Instruction:
Write out exactly the lines from the line with "Continue the Blender" through the line with "wmeter(q3f-UC*(dl-lat), a1, .06, .031, 'water", both ends included, and no other line.

Excerpted data:
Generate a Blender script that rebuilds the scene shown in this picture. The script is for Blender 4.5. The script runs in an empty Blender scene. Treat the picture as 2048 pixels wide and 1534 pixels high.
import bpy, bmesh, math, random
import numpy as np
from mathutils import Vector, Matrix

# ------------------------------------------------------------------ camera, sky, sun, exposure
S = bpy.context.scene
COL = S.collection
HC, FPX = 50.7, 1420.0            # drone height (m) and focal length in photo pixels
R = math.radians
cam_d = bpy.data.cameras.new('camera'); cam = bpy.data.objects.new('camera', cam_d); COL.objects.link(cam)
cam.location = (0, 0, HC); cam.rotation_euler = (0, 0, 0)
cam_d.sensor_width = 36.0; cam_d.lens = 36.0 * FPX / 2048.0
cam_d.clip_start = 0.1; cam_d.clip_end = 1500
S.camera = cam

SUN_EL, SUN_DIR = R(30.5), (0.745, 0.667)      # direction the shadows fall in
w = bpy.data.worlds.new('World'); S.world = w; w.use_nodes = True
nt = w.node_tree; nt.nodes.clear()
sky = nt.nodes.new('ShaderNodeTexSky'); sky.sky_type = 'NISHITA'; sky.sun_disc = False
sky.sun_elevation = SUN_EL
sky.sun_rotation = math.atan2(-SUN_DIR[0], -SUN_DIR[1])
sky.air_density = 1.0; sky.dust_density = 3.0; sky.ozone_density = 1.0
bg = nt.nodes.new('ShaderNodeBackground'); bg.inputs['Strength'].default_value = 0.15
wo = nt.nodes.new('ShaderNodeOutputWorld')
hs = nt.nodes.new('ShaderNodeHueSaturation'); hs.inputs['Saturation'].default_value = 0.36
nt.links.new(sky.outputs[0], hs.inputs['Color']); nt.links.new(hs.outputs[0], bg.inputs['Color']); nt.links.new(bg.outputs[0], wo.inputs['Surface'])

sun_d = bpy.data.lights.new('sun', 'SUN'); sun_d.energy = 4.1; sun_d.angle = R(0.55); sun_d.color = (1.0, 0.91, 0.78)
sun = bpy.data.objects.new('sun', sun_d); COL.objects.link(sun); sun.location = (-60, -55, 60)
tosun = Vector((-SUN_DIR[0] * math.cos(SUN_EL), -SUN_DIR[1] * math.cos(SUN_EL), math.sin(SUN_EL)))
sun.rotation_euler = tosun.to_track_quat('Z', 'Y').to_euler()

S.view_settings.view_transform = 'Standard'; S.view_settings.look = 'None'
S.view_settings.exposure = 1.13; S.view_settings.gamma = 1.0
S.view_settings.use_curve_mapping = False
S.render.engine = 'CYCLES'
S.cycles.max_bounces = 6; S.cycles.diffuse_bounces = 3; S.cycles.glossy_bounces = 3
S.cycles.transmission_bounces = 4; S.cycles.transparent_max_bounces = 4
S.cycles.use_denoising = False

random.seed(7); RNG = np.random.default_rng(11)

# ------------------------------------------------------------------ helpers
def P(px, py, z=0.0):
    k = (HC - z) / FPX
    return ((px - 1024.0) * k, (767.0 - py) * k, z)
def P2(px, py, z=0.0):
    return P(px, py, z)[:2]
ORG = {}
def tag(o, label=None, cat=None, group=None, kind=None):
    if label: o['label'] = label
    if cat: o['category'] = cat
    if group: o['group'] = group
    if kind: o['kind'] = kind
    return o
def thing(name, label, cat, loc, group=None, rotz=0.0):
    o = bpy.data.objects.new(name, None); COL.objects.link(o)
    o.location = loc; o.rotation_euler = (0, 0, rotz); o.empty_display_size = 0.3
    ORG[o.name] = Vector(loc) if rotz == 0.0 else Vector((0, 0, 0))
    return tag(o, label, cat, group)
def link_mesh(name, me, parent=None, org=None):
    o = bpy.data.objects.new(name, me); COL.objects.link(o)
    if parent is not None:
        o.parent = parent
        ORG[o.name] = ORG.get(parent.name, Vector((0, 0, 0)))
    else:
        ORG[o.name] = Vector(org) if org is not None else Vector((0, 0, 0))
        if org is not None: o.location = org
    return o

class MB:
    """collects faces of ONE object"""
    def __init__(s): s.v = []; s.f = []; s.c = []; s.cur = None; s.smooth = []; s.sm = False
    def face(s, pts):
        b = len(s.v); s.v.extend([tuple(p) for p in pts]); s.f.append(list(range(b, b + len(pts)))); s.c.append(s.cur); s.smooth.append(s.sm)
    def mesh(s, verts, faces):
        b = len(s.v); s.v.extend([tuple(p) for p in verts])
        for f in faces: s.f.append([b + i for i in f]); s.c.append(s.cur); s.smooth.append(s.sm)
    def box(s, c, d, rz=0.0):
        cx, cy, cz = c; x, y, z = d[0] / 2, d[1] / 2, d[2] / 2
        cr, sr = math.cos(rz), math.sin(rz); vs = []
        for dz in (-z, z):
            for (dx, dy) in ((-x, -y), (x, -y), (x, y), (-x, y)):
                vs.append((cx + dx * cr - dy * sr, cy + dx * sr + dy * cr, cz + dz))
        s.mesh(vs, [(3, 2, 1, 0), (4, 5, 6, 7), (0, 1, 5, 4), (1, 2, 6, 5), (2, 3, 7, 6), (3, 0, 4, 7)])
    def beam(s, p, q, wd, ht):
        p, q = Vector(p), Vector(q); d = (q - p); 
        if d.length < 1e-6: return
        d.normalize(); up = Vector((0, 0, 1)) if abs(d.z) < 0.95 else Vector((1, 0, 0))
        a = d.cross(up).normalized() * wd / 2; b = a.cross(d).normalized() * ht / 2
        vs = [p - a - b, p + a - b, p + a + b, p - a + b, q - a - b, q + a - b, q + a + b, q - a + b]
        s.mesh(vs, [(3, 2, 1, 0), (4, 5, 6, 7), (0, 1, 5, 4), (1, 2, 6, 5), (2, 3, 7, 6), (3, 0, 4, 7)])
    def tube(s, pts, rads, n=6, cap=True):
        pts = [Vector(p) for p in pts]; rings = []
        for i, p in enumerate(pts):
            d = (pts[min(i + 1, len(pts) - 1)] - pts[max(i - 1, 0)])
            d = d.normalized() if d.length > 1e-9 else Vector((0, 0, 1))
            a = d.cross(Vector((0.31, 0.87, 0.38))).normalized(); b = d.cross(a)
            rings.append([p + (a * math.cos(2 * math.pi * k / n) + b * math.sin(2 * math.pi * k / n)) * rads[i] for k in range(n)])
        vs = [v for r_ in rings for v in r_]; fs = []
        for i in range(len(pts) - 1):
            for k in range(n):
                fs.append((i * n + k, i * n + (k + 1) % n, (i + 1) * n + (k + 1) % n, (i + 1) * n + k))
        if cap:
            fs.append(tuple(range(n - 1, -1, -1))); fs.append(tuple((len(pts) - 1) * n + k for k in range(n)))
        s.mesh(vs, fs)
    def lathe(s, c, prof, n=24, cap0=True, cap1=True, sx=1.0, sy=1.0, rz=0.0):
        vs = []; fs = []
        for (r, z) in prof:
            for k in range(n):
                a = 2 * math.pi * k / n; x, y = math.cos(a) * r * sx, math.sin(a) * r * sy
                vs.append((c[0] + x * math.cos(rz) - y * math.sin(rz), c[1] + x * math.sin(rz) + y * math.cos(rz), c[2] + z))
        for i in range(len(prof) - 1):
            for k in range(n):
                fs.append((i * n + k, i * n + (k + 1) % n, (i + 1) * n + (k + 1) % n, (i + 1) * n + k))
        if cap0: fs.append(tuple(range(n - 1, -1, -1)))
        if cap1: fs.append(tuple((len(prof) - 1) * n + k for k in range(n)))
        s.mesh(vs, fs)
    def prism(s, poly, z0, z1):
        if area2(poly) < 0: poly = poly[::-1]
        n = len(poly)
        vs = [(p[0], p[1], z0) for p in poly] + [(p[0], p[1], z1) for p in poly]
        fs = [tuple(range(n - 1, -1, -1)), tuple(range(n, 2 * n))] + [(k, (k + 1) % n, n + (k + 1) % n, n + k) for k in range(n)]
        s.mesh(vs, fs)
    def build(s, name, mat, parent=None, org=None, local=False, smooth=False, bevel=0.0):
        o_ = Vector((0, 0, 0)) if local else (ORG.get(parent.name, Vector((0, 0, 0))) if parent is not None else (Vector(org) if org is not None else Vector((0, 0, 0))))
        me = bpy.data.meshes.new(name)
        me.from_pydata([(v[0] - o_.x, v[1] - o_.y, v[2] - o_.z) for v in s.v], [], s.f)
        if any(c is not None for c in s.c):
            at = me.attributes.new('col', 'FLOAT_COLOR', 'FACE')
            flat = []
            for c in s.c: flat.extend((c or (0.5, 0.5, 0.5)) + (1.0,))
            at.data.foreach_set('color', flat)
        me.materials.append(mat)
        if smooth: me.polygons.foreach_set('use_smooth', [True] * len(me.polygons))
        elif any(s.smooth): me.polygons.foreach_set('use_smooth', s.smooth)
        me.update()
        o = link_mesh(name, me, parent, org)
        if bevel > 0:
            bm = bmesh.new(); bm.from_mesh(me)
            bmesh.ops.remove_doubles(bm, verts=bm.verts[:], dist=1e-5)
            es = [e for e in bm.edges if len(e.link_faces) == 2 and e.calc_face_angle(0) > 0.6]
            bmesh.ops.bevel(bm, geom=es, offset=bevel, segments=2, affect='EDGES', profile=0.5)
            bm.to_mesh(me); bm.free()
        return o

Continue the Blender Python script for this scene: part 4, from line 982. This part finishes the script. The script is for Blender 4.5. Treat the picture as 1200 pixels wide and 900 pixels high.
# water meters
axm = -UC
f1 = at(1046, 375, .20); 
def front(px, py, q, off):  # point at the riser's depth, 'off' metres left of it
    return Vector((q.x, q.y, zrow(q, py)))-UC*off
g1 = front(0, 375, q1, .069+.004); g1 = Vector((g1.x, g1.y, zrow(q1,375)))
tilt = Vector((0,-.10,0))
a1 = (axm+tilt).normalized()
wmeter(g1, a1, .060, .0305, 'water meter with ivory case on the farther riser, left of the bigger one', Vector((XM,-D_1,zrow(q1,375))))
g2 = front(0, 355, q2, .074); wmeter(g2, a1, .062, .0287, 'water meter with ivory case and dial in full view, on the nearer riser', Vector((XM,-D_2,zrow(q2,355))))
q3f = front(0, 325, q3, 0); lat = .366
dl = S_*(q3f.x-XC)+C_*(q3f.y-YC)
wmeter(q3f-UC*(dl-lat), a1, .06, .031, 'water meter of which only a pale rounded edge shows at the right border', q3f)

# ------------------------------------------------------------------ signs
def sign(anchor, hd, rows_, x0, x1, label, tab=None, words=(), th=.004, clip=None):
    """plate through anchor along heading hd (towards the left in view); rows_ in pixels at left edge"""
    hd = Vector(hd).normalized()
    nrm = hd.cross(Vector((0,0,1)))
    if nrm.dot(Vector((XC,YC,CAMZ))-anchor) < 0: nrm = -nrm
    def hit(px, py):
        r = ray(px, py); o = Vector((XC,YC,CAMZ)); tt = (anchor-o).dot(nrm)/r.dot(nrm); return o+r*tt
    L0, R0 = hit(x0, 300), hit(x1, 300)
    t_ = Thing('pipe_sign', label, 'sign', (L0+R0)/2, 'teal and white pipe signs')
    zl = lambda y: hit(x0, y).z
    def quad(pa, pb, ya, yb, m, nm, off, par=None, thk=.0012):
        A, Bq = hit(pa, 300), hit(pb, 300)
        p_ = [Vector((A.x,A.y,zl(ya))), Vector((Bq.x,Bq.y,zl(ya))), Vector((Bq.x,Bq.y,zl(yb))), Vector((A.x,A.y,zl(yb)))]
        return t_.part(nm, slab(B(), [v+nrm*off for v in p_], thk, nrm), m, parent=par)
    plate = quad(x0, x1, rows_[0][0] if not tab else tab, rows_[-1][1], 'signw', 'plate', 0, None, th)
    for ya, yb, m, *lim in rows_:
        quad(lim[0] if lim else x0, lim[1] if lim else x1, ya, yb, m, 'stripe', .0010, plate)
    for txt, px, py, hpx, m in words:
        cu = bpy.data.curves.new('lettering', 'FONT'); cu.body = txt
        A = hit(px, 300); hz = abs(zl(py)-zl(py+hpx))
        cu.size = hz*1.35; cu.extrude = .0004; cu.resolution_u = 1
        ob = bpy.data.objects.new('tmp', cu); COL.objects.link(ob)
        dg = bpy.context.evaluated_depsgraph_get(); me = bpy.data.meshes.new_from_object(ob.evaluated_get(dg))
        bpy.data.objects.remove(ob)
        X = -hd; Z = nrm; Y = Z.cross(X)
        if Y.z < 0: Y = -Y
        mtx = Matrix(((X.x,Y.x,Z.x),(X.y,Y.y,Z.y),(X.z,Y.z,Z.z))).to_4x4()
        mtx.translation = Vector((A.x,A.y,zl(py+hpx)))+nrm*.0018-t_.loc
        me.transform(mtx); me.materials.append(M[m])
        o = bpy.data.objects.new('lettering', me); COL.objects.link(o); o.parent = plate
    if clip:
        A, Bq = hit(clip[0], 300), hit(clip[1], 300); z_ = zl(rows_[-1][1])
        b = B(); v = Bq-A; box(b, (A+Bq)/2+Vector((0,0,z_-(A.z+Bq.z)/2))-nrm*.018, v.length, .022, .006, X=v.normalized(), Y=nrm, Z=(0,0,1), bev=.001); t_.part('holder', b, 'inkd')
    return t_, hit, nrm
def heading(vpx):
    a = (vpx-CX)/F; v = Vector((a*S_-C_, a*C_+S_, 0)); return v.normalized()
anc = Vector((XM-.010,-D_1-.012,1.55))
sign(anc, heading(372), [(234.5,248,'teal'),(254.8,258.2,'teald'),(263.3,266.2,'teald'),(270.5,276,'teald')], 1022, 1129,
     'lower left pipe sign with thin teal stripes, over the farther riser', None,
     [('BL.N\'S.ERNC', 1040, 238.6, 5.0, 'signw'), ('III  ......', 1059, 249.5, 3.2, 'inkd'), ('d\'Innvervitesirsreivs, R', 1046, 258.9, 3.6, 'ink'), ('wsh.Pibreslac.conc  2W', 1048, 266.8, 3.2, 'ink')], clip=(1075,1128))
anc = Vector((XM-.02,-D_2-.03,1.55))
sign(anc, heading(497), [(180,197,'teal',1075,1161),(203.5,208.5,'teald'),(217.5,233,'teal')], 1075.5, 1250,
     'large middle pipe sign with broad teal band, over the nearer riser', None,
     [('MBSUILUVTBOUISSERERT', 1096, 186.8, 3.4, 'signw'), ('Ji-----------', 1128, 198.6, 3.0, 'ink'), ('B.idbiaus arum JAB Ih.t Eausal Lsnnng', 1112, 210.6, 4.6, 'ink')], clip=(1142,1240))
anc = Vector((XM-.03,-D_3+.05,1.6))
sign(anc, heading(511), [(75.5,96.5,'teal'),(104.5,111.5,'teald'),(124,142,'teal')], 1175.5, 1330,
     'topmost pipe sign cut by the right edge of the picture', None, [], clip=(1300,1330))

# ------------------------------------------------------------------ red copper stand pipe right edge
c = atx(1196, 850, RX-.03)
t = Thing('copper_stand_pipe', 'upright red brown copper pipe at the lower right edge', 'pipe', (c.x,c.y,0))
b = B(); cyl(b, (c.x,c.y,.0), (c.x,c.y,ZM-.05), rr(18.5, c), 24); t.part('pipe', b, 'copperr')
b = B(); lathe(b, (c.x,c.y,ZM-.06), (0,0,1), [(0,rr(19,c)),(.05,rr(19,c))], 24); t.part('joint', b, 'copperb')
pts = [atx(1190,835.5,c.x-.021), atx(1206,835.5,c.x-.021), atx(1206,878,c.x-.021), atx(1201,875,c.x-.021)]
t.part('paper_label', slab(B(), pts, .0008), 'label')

Task response:
Continue the Blender Python script for this scene: part 4, from line 982. This part finishes the script. The script is for Blender 4.5. Treat the picture as 1200 pixels wide and 900 pixels high.
# water meters
axm = -UC
f1 = at(1046, 375, .20); 
def front(px, py, q, off):  # point at the riser's depth, 'off' metres left of it
    return Vector((q.x, q.y, zrow(q, py)))-UC*off
g1 = front(0, 375, q1, .069+.004); g1 = Vector((g1.x, g1.y, zrow(q1,375)))
tilt = Vector((0,-.10,0))
a1 = (axm+tilt).normalized()
wmeter(g1, a1, .060, .0305, 'water meter with ivory case on the farther riser, left of the bigger one', Vector((XM,-D_1,zrow(q1,375))))
g2 = front(0, 355, q2, .074); wmeter(g2, a1, .062, .0287, 'water meter with ivory case and dial in full view, on the nearer riser', Vector((XM,-D_2,zrow(q2,355))))
q3f = front(0, 325, q3, 0); lat = .366
dl = S_*(q3f.x-XC)+C_*(q3f.y-YC)
wmeter(q3f-UC*(dl-lat), a1, .06, .031, 'water meter of which only a pale rounded edge shows at the right border', q3f)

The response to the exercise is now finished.